--- begin ---
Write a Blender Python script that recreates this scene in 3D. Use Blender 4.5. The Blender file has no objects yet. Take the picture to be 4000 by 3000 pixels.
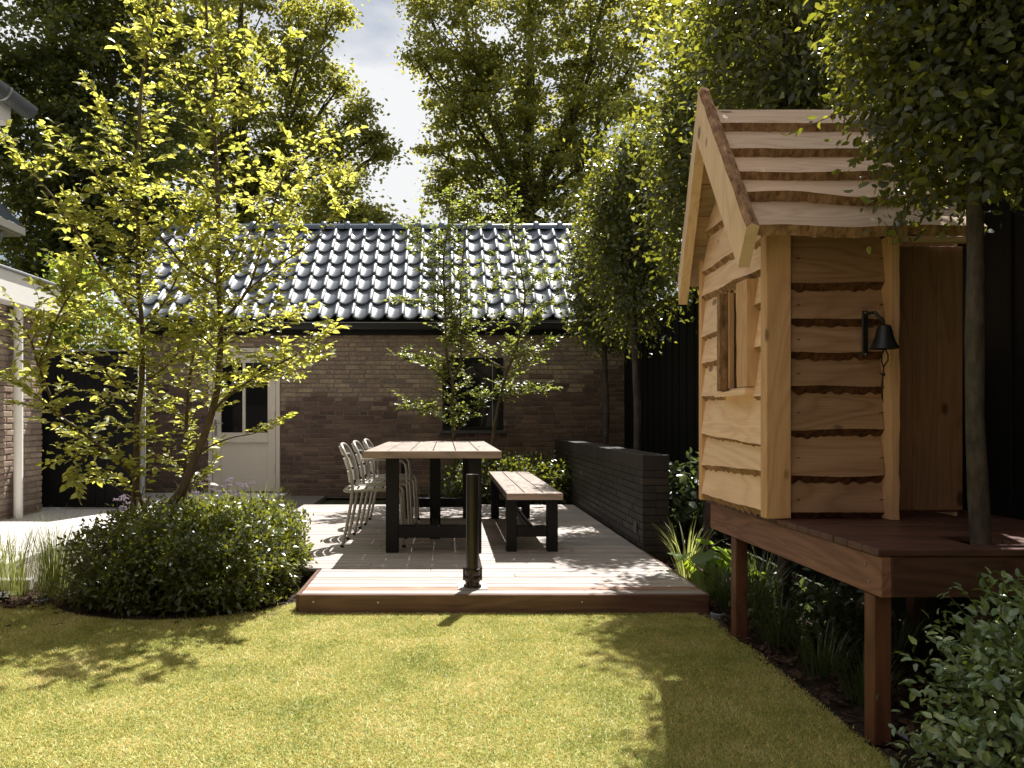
import bpy, math, random
import numpy as np
from math import sin, cos, pi, sqrt, radians
from mathutils import Vector, Matrix, noise as mnoise

random.seed(7); np.random.seed(7)
S = bpy.context.scene
COL = S.collection

# ------------------------------------------------------------------ camera
CAMZ = 1.09
FP = 2900.0
cam_d = bpy.data.cameras.new('camera'); cam = bpy.data.objects.new('camera', cam_d); COL.objects.link(cam)
cam.location = (0, 0, CAMZ); cam.rotation_euler = (radians(90), 0, 0)
cam_d.sensor_width = 36; cam_d.lens = FP/4000*36
cam_d.shift_x = 0.065; cam_d.shift_y = 0.034
cam_d.clip_start = 0.05; cam_d.clip_end = 2000
S.camera = cam

# ------------------------------------------------------------------ light
SUNV = Vector((0.222, 0.574, 1.0)).normalized()
w = bpy.data.worlds.new('World'); S.world = w; w.use_nodes = True
nt = w.node_tree; nt.nodes.clear()
out = nt.nodes.new('ShaderNodeOutputWorld'); bg = nt.nodes.new('ShaderNodeBackground')
sky = nt.nodes.new('ShaderNodeTexSky'); sky.sky_type = 'NISHITA'; sky.sun_disc = False
sky.sun_elevation = radians(58.4); sky.sun_rotation = radians(21.1)
tc = nt.nodes.new('ShaderNodeTexCoord'); mp = nt.nodes.new('ShaderNodeMapping'); mp.inputs['Scale'].default_value = (2.2, 2.2, 5.0)
nz = nt.nodes.new('ShaderNodeTexNoise'); nz.inputs['Scale'].default_value = 1.6; nz.inputs['Detail'].default_value = 7
rp = nt.nodes.new('ShaderNodeValToRGB'); rp.color_ramp.elements[0].position = .30; rp.color_ramp.elements[1].position = .52
mx = nt.nodes.new('ShaderNodeMix'); mx.data_type = 'RGBA'
mx.inputs['B'].default_value = (11.3, 11.4, 11.5, 1)
nt.links.new(tc.outputs['Generated'], mp.inputs['Vector']); nt.links.new(mp.outputs[0], nz.inputs['Vector'])
nt.links.new(nz.outputs['Fac'], rp.inputs[0]); nt.links.new(rp.outputs[0], mx.inputs['Factor'])
nt.links.new(sky.outputs[0], mx.inputs['A']); nt.links.new(mx.outputs['Result'], bg.inputs['Color'])
bg.inputs['Strength'].default_value = 0.031
nt.links.new(bg.outputs[0], out.inputs[0])
sd = bpy.data.lights.new('sun', 'SUN'); sd.energy = 5.0; sd.angle = radians(0.53); sd.color = (1.0, 0.97, 0.91)
so = bpy.data.objects.new('sun', sd); COL.objects.link(so)
so.rotation_euler = SUNV.to_track_quat('Z', 'Y').to_euler(); so.location = (3, 8, 12)
S.view_settings.view_transform = 'Standard'; S.view_settings.look = 'None'
S.view_settings.exposure = 1.4; S.view_settings.gamma = 1.0; S.view_settings.use_curve_mapping = False
try:
    S.cycles.max_bounces = 8; S.cycles.transparent_max_bounces = 8
except Exception: pass

def PX(px, py, Y):                       # photograph pixel (4000 wide) and a real depth -> place
    return Vector(((px-1740)/FP*Y, Y, CAMZ-(py-1636)/FP*Y))

# ------------------------------------------------------------------ materials
MATS = {}
def newmat(name):
    m = bpy.data.materials.new(name); m.use_nodes = True
    t = m.node_tree; t.nodes.clear()
    return m, t, t.nodes.new, t.links.new
def out_(t, sh):
    o = t.nodes.new('ShaderNodeOutputMaterial'); t.links.new(sh, o.inputs[0]); return o
def c4(c): return (c[0], c[1], c[2], 1)
def rnd_socket(t):
    n, l = t.nodes.new, t.links.new
    oi = n('ShaderNodeObjectInfo'); ge = n('ShaderNodeNewGeometry')
    a = n('ShaderNodeMath'); a.operation = 'ADD'; l(oi.outputs['Random'], a.inputs[0]); l(ge.outputs['Random Per Island'], a.inputs[1])
    f = n('ShaderNodeMath'); f.operation = 'FRACT'; l(a.outputs[0], f.inputs[0]); return f.outputs[0]
def ramp(t, fac, stops):
    r = t.nodes.new('ShaderNodeValToRGB'); t.links.new(fac, r.inputs[0])
    e = r.color_ramp.elements
    while len(e) < len(stops): e.new(0.5)
    for x, (p, c) in zip(e, stops): x.position = p; x.color = c4(c)
    return r.outputs[0]
def mixc(t, fac, a, b, mode='MIX'):
    m = t.nodes.new('ShaderNodeMix'); m.data_type = 'RGBA'; m.blend_type = mode
    for v, k in ((fac, 'Factor'), (a, 'A'), (b, 'B')):
        s = m.inputs[k]
        if hasattr(v, 'is_linked') or hasattr(v, 'links'): t.links.new(v, s)
        else: s.default_value = v if k == 'Factor' else c4(v)
    return m.outputs['Result']
def coords(t, scale, jitter=True):
    n, l = t.nodes.new, t.links.new
    tc = n('ShaderNodeTexCoord'); m = n('ShaderNodeMapping'); m.inputs['Scale'].default_value = scale
    l(tc.outputs['Object'], m.inputs['Vector'])
    if jitter:
        r = rnd_socket(t); k = n('ShaderNodeMath'); k.operation = 'MULTIPLY'; k.inputs[1].default_value = 37.0; l(r, k.inputs[0])
        c = n('ShaderNodeCombineXYZ'); [l(k.outputs[0], c.inputs[i]) for i in range(3)]
        l(c.outputs[0], m.inputs['Location'])
    return m.outputs[0]
def noise_(t, vec, scale, detail=4, rough=.55, dist=0):
    n = t.nodes.new('ShaderNodeTexNoise'); n.inputs['Scale'].default_value = scale; n.inputs['Detail'].default_value = detail
    n.inputs['Roughness'].default_value = rough; n.inputs['Distortion'].default_value = dist
    if vec is not None: t.links.new(vec, n.inputs['Vector'])
    return n.outputs['Fac']
def bump(t, h, strength, dist=.01):
    b = t.nodes.new('ShaderNodeBump'); b.inputs['Strength'].default_value = strength; b.inputs['Distance'].default_value = dist
    t.links.new(h, b.inputs['Height']); return b.outputs[0]
def princ(t, col, rough=.6, spec=.4, metal=0, normal=None, rough_s=None):
    p = t.nodes.new('ShaderNodeBsdfPrincipled')
    if hasattr(col, 'links'): t.links.new(col, p.inputs['Base Color'])
    else: p.inputs['Base Color'].default_value = c4(col)
    p.inputs['Roughness'].default_value = rough; p.inputs['Specular IOR Level'].default_value = spec; p.inputs['Metallic'].default_value = metal
    if rough_s is not None: t.links.new(rough_s, p.inputs['Roughness'])
    if normal is not None: t.links.new(normal, p.inputs['Normal'])
    return p.outputs[0]
def M(name, col=None, rough=.6, spec=.4, metal=0, var=.12, nscale=30, bmp=.15):
    if name in MATS: return MATS[name]
    m, t, n, l = newmat(name)
    v = coords(t, (1, 1, 1)); f = noise_(t, v, nscale, 6, .6)
    c = ramp(t, f, [(.25, [x*(1-var) for x in col]), (.75, [min(1, x*(1+var)) for x in col])])
    out_(t, princ(t, c, rough, spec, metal, bump(t, f, bmp, .004))); MATS[name] = m; return m
def Wood(name, axis, light, dark, ring=9.0, rough=.6, knots=True, contrast=1.0, var=.16, bmp=.25, spec=.3):
    """sawn wood: stretched grain with cathedral rings, fine fibres and scattered knots"""
    if name in MATS: return MATS[name]
    m, t, n, l = newmat(name)
    sc = [1.0, 1.0, 1.0]; sc['xyz'.index(axis)] = .16
    v = coords(t, sc)
    low = noise_(t, v, 5.0, 2, .5, .6)
    k = n('ShaderNodeMath'); k.operation = 'MULTIPLY'; k.inputs[1].default_value = ring; l(low, k.inputs[0])
    f = n('ShaderNodeMath'); f.operation = 'PINGPONG'; f.inputs[1].default_value = .5; l(k.outputs[0], f.inputs[0])
    sc2 = [1.0, 1.0, 1.0]; sc2['xyz'.index(axis)] = .025
    fine = noise_(t, coords(t, sc2), 190, 3, .6)
    rings = ramp(t, f.outputs[0], [(.0, dark), (.22, [a*.6+b*.4 for a, b in zip(light, dark)]), (.5, light), (1, light)])
    c = mixc(t, .45*contrast, rings, light) if contrast < 1 else rings
    c = mixc(t, .35, c, ramp(t, fine, [(.3, dark), (.7, light)]))
    rs = rnd_socket(t)
    c = mixc(t, 1.0, c, ramp(t, rs, [(0, (1-var, 1-var, 1-var*1.1)), (.5, (1, 1, 1)), (1, (1+var*.6, 1+var*.3, 1))]), 'MULTIPLY')
    if knots:
        sk = [1.0, 1.0, 1.0]; sk['xyz'.index(axis)] = .55
        vo = n('ShaderNodeTexVoronoi'); vo.inputs['Scale'].default_value = 5.5; l(coords(t, sk), vo.inputs['Vector'])
        kn = ramp(t, vo.outputs['Distance'], [(.0, (.95, .95, .95)), (.075, (.85, .85, .85)), (.12, (0, 0, 0)), (1, (0, 0, 0))])
        c = mixc(t, kn, c, [x*.35 for x in dark])
    out_(t, princ(t, c, rough, spec, 0, bump(t, fine, bmp, .003))); MATS[name] = m; return m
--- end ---
### What you are asked to do
Only the number is wanted: how many lines of the material contain the word "objects"?

### Exercise solution
3